Ende der Woche war es, da fuhr das Schiff, auf dem ich mich befinde, unter lautem Tuten aus dem Hafen, und da dachte ich, was für schöne und...
Ende der Woche war es, da fuhr das Schiff, auf dem ich mich befinde, unter lautem Tuten aus dem Hafen, und da dachte ich, was für schöne und gefährliche Bilder die Seefahrt für das Zusammenleben zu zweit, auch Ehebund genannt, bietet: den Hafen der Ehe, in dem man sicher landet und den man nicht mehr verlassen sollte, weil draußen, auf den Meeren der Welt, man in unruhige Gewässer gerät, ja zu stranden droht. Und schon musste ich in der Bordzeitung bei der Abfahrt aus Port Louis auf Mauritius lesen: "Mann über Bord". Es handelte sich um Martin Krug, den Lotsen und Anker und Kapitän im Ehe- und Liebesleben seiner Frau Veronica Ferres.
Mit blankem Entsetzen las ich, dass auch diese Ehe, die man als die glücklichste, treueste, beständigste kannte, in den öffentlichen Fluten zerschellt bzw. verschollen war. Hatten die beiden ihr Glück nicht zweistimmig wie einstimmig in den höchsten Tönen besungen wie eine einzige Glückskantate, gegen die der jubilierende Gesang einer Haubenlerche wie tapsiges brummiges Froschgequake wirkte?

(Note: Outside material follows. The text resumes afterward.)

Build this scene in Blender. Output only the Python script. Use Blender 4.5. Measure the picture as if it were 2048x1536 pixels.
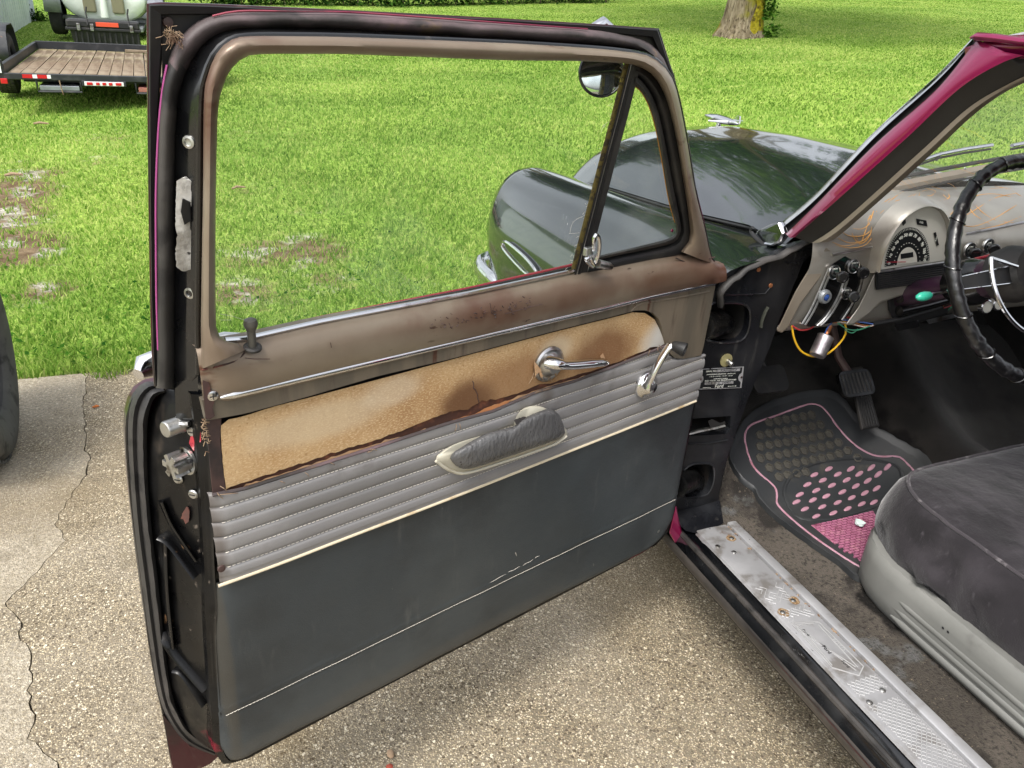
import bpy, bmesh, math, random
import numpy as np
from mathutils import Vector, Matrix, noise
from mathutils.geometry import tessellate_polygon
random.seed(7); RNG = np.random.default_rng(11)
V = Vector
scene = bpy.context.scene
for o in list(bpy.data.objects): bpy.data.objects.remove(o)

# ------------------------------------------------------------------ camera
CAM = V((-1.88, -1.286, 1.498)); YAW, PITCH, ROLL, FPX = -.4055, .4575, -.0719, 1546.6
def cam_axes():
    f = V((-math.sin(YAW)*math.cos(PITCH), math.cos(YAW)*math.cos(PITCH), -math.sin(PITCH)))
    r = V((math.cos(YAW), math.sin(YAW), 0)); d = f.cross(r)
    c, s = math.cos(ROLL), math.sin(ROLL)
    return r*c + d*s, r*(-s) + d*c, f
CR, CD, CF = cam_axes()
cd = bpy.data.cameras.new('camera'); cam = bpy.data.objects.new('camera', cd)
scene.collection.objects.link(cam); scene.camera = cam
cd.sensor_width = 36; cd.lens = 36*FPX/2048; cd.clip_start = .02; cd.clip_end = 600
cam.matrix_world = Matrix(((CR.x, -CD.x, -CF.x, CAM.x), (CR.y, -CD.y, -CF.y, CAM.y), (CR.z, -CD.z, -CF.z, CAM.z), (0, 0, 0, 1)))

# ------------------------------------------------------------------ sky, sun, exposure (bright overcast day)
SUN_EL, SUN_AZ = math.radians(58), math.radians(232)      # azimuth clockwise from +Y: over the camera's left shoulder
world = bpy.data.worlds.new('World'); scene.world = world; world.use_nodes = True
nt = world.node_tree; nt.nodes.clear()
wo = nt.nodes.new('ShaderNodeOutputWorld'); bg = nt.nodes.new('ShaderNodeBackground'); sky = nt.nodes.new('ShaderNodeTexSky')
sky.sky_type = 'NISHITA'; sky.sun_disc = False; sky.sun_elevation = SUN_EL; sky.sun_rotation = SUN_AZ
sky.air_density = 1.0; sky.dust_density = 5.0; sky.ozone_density = 1.0
hs = nt.nodes.new('ShaderNodeHueSaturation'); hs.inputs['Saturation'].default_value = .28
# thin broken cloud over the whole sky
tcw = nt.nodes.new('ShaderNodeTexCoord'); nzw = nt.nodes.new('ShaderNodeTexNoise'); nzw.inputs['Scale'].default_value = 2.6; nzw.inputs['Detail'].default_value = 7
mrw = nt.nodes.new('ShaderNodeMapRange'); mrw.inputs['From Min'].default_value = .35; mrw.inputs['From Max'].default_value = .68
mrw.inputs['To Min'].default_value = 1.15; mrw.inputs['To Max'].default_value = 2.1
mlw = nt.nodes.new('ShaderNodeMix'); mlw.data_type = 'RGBA'; mlw.blend_type = 'MULTIPLY'; mlw.inputs[0].default_value = 1
nt.links.new(tcw.outputs['Generated'], nzw.inputs['Vector']); nt.links.new(nzw.outputs['Fac'], mrw.inputs['Value'])
nt.links.new(sky.outputs[0], hs.inputs['Color']); nt.links.new(hs.outputs[0], mlw.inputs[6]); nt.links.new(mrw.outputs[0], mlw.inputs[7])
nt.links.new(mlw.outputs[2], bg.inputs['Color']); bg.inputs['Strength'].default_value = .15
nt.links.new(bg.outputs[0], wo.inputs[0])
sl = bpy.data.lights.new('sun', 'SUN'); sl.energy = 1.4; sl.angle = math.radians(14); sl.color = (1, .95, .87)
sun = bpy.data.objects.new('sun', sl); scene.collection.objects.link(sun)
sdir = V((math.sin(SUN_AZ)*math.cos(SUN_EL), math.cos(SUN_AZ)*math.cos(SUN_EL), math.sin(SUN_EL)))
sun.rotation_euler = sdir.to_track_quat('Z', 'Y').to_euler(); sun.location = (-6, -6, 12)
scene.view_settings.view_transform = 'Standard'; scene.view_settings.look = 'None'
scene.view_settings.gamma = 1; scene.view_settings.exposure = 0.5; scene.view_settings.use_curve_mapping = False
scene.cycles.max_bounces = 7; scene.cycles.transparent_max_bounces = 12
scene.cycles.caustics_reflective = False; scene.cycles.caustics_refractive = False

# ------------------------------------------------------------------ where a pixel of the 2048 px photograph lies on a plane of the place
def ray(x, y): return CF + CR*((x-1024)/FPX) + CD*((y-768)/FPX)
def on_plane(x, y, p0, n):
    v = ray(x, y); return CAM + v*((V(p0)-CAM).dot(n)/v.dot(n))
def at_z(x, y, z): return on_plane(x, y, (0, 0, z), V((0, 0, 1)))
def at_y(x, y, yy): return on_plane(x, y, (0, yy, 0), V((0, 1, 0)))
def at_x(x, y, xx): return on_plane(x, y, (xx, 0, 0), V((1, 0, 0)))
def terrain(x, y):
    k = min(max((y-2.05)/5, 0), 1); k = k*k*(3-2*k); xx = 26*math.tanh(x/26); yy = 40*math.tanh(y/40)
    return k*(.088*xx + .049*yy + .012*math.sin(x*.9+1)*math.sin(y*.7))
def at_ground(x, y):
    v = ray(x, y); t = .5
    while t < 90:
        p = CAM + v*t
        if p.z < terrain(p.x, p.y): break
        t += .02 + t*.004
    return CAM + v*t
# the opened driver's door: local x runs from the hinge to the latch edge, y out of its inner face, z up
TH = 1.2725; HINGE = V((-.86, 0, 0)); DU = V((-math.sin(TH), -math.cos(TH), 0)); DN = V((math.cos(TH), -math.sin(TH), 0))
def dloc(P): v = P-HINGE; return V((v.dot(DU), v.dot(DN), v.z))
def dw(x, y, w=0): return dloc(on_plane(x, y, HINGE+DN*w, DN))                 # on the inner face, w metres in front of it
TILT = math.atan2(.08, .47); UN = (DN*math.cos(TILT) - V((0, 0, math.sin(TILT)))).normalized()
def up(x, y, w=0): return dloc(on_plane(x, y, HINGE+V((0, 0, 1.0))+DN*w, UN))  # on the window frame, which leans inwards
JN = (DU*math.cos(.657) + DN*math.sin(.657)).normalized()
def jm(x, y, off=0): return dloc(on_plane(x, y, HINGE+DU*1.092+JN*off, JN))    # on the latch jamb

# ------------------------------------------------------------------ helpers
COL = scene.collection
def link(o, parent=None):
    COL.objects.link(o)
    if parent is not None: o.parent = parent
    return o
def root(name, label, cat, loc=(0, 0, 0), rz=0, group=None):
    o = bpy.data.objects.new(name, None); o.empty_display_size = .1; o.location = loc; o.rotation_euler = (0, 0, rz)
    o['label'] = label; o['category'] = cat
    if group: o['group'] = group
    return link(o)
def tag(o, label, cat, group=None):
    o['label'] = label; o['category'] = cat
    if group: o['group'] = group
    return o
class MB:
    def __init__(s): s.v = []; s.f = []
    def add(s, vs, fs):
        b = len(s.v); s.v += [tuple(v) for v in vs]; s.f += [tuple(i+b for i in f) for f in fs]; return s
    def loft(s, rows, close_u=False, close_v=False, cap=False):
        n = len(rows[0]); b = len(s.v); m = len(rows)
        for r in rows: s.v += [tuple(p) for p in r]
        for j in range(m if close_v else m-1):
            for i in range(n if close_u else n-1):
                j2 = (j+1) % m; i2 = (i+1) % n
                s.f.append((b+j*n+i, b+j*n+i2, b+j2*n+i2, b+j2*n+i))
        if cap:
            s.f.append(tuple(b+i for i in reversed(range(n)))); s.f.append(tuple(b+(m-1)*n+i for i in range(n)))
        return s
    def box(s, c, d, rot=None):
        c = V(c); vs = []
        for z in (-.5, .5):
            for x, y in ((-.5, -.5), (.5, -.5), (.5, .5), (-.5, .5)):
                p = V((x*d[0], y*d[1], z*d[2]))
                if rot is not None: p = rot @ p
                vs.append(c+p)
        return s.add(vs, [(3, 2, 1, 0), (4, 5, 6, 7), (0, 1, 5, 4), (1, 2, 6, 5), (2, 3, 7, 6), (3, 0, 4, 7)])
    def prism(s, top, bot):
        n = len(top); tri = tessellate_polygon([[V(p) for p in top]]); b = len(s.v)
        s.v += [tuple(p) for p in top] + [tuple(p) for p in bot]
        for t in tri: s.f.append((b+t[0], b+t[1], b+t[2])); s.f.append((b+n+t[2], b+n+t[1], b+n+t[0]))
        for i in range(n):
            k = (i+1) % n; s.f.append((b+i, b+n+i, b+n+k, b+k))
        return s
    def tube(s, path, r, n=10, closed=False, cap=True, flat=None):
        path = [V(p) for p in path]; m = len(path); rows = []
        up0 = None
        for i in range(m):
            if closed: t = (path[(i+1) % m]-path[i-1])
            else: t = path[min(i+1, m-1)]-path[max(i-1, 0)]
            t = t.normalized() if t.length > 1e-9 else V((0, 0, 1))
            if up0 is None:
                up0 = V((0, 0, 1)) if abs(t.z) < .9 else V((1, 0, 0))
            a = t.cross(up0)
            if a.length < 1e-6: a = t.cross(V((1, .3, 0)))
            a.normalize(); bb = a.cross(t).normalized(); up0 = bb
            rr = r[i] if isinstance(r, (list, tuple)) else r
            f2 = flat if flat else 1
            rows.append([path[i] + a*(rr*math.cos(2*math.pi*k/n)) + bb*(rr*f2*math.sin(2*math.pi*k/n)) for k in range(n)])
        return s.loft(rows, close_u=True, close_v=closed, cap=cap and not closed)
    def lathe(s, prof, o, axis, n=24):
        o = V(o); ax = V(axis).normalized(); a = ax.orthogonal().normalized(); b = ax.cross(a)
        rows = [[o + ax*h + (a*math.cos(2*math.pi*k/n) + b*math.sin(2*math.pi*k/n))*max(r, 1e-5) for k in range(n)] for r, h in prof]
        return s.loft(rows, close_u=True, cap=True)
    def build(s, name, mat, parent=None, smooth=True, bevel=0, seg=2, sub=0, solid=0, ang=40, kind=None):
        me = bpy.data.meshes.new(name); me.from_pydata(s.v, [], s.f); me.validate()
        bm = bmesh.new(); bm.from_mesh(me); bmesh.ops.remove_doubles(bm, verts=bm.verts, dist=1e-6)
        bmesh.ops.recalc_face_normals(bm, faces=bm.faces); bm.to_mesh(me); bm.free()
        if mat: me.materials.append(mat)
        if smooth:
            me.shade_smooth(); me.set_sharp_from_angle(angle=math.radians(ang))
        o = bpy.data.objects.new(name, me)
        if solid:
            md = o.modifiers.new('thick', 'SOLIDIFY'); md.thickness = abs(solid); md.offset = 1 if solid > 0 else -1
        if bevel:
            md = o.modifiers.new('bevel', 'BEVEL'); md.width = bevel; md.segments = seg; md.limit_method = 'ANGLE'; md.angle_limit = math.radians(35)
        if sub:
            md = o.modifiers.new('sub', 'SUBSURF'); md.levels = sub; md.render_levels = sub
        if kind: o['kind'] = kind
        return link(o, parent)
def cr(pts, n, closed=False):
    """n points evenly spaced along a smooth curve through pts (any dimension)"""
    P = [np.array(p, float) for p in pts]; m = len(P); out = []
    segs = m if closed else m-1; K = 14
    for i in range(segs):
        if closed: a, b, c, d = P[i-1], P[i], P[(i+1) % m], P[(i+2) % m]
        else: a, b, c, d = P[max(i-1, 0)], P[i], P[i+1], P[min(i+2, m-1)]
        for k in range(K):
            t = k/K; out.append(.5*((2*b)+(c-a)*t+(2*a-5*b+4*c-d)*t*t+(3*b-a-3*c+d)*t**3))
    out.append(P[0] if closed else P[-1]); out = np.array(out)
    L = np.concatenate([[0], np.cumsum(np.linalg.norm(np.diff(out, axis=0), axis=1))])
    s = np.linspace(0, L[-1], n, endpoint=not closed)
    return [tuple(np.interp(x, L, out[:, k]) for k in range(out.shape[1])) for x in s]
def lin(pts, n):
    P = np.array(pts, float); L = np.concatenate([[0], np.cumsum(np.linalg.norm(np.diff(P, axis=0), axis=1))])
    return [tuple(np.interp(x, L, P[:, k]) for k in range(P.shape[1])) for x in np.linspace(0, L[-1], n)]
def text_mesh(body, size, name='lettering', ext=.0004, bold=0):
    cu = bpy.data.curves.new(name, 'FONT'); cu.body = body; cu.size = size; cu.extrude = ext; cu.align_x = 'CENTER'; cu.align_y = 'CENTER'; cu.offset = bold; cu.resolution_u = 2
    ob = bpy.data.objects.new(name, cu); COL.objects.link(ob); dg = bpy.context.evaluated_depsgraph_get()
    me = bpy.data.meshes.new_from_object(ob.evaluated_get(dg)); bpy.data.objects.remove(ob); bpy.data.curves.remove(cu)
    me.name = name; return me
def text_at(me, mat, parent, o, ex, ey, name='lettering', kind=None):
    """place a text mesh with its x along ex and y along ey"""
    ex = V(ex).normalized(); ez = ex.cross(V(ey)).normalized(); ey = ez.cross(ex); o = V(o)
    ob = bpy.data.objects.new(name, me); me.materials.clear(); me.materials.append(mat)
    ob.matrix_local = Matrix(((ex.x, ey.x, ez.x, o.x), (ex.y, ey.y, ez.y, o.y), (ex.z, ey.z, ez.z, o.z), (0, 0, 0, 1)))
    link(ob, parent); ob.matrix_local = Matrix(((ex.x, ey.x, ez.x, o.x), (ex.y, ey.y, ez.y, o.y), (ex.z, ey.z, ez.z, o.z), (0, 0, 0, 1)))
    return ob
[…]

Schon beim Kennenlernen überfiel Deutschlands begnadetste Schauspielerin und Selbstdarstellerin eine Romeo-und-Julia-Ahnung: "Ich sah in diese stahlblauen Paul-Newman-Augen (nämlich die Martin Krugs) und dachte nur noch: Lieber Gott, lass diesen Kelch an mir vorübergehen, das wird gefährlich!" Krug und Kelch am Ölberg, o Jesus mein! Stattdessen ging der Krug so lange zu ihrem Munde, bis er brach. Im verflixten siebenten Jahr.
Und so erklärte sie, ganz souverän Regierungssprecherin ihrer zerbrochenen Zweierkoalition: "Trotz aller ehrlichen Bemühungen hatte unsere Ehe keine Zukunft mehr. Vielleicht waren wir zu viel für andere da und hatten zu wenig Zeit für uns selbst!" Eine Umschreibung fürs Fremdgehen? Keineswegs! Ein Bekenntnis zum Altruismus, zum Publikum, zu den anderen.
Beim Fernsehpreis, den sie im Unterschied zu Marcel Reich-Ranicki annahm, und zwar persönlich, hat sie ihr unauflösliches Dilemma geschildert. Sie wollte an diesem Abend eigentlich zu Vitali Klitschko oder mit ihrem Mann zum Fußballländerspiel. Oder umgekehrt?
Egal. Sie gingen zum Fernsehpreis. Und waren wieder nur für andere da. Und der Kelch ging zur Neige. Und der Krug zerbrach.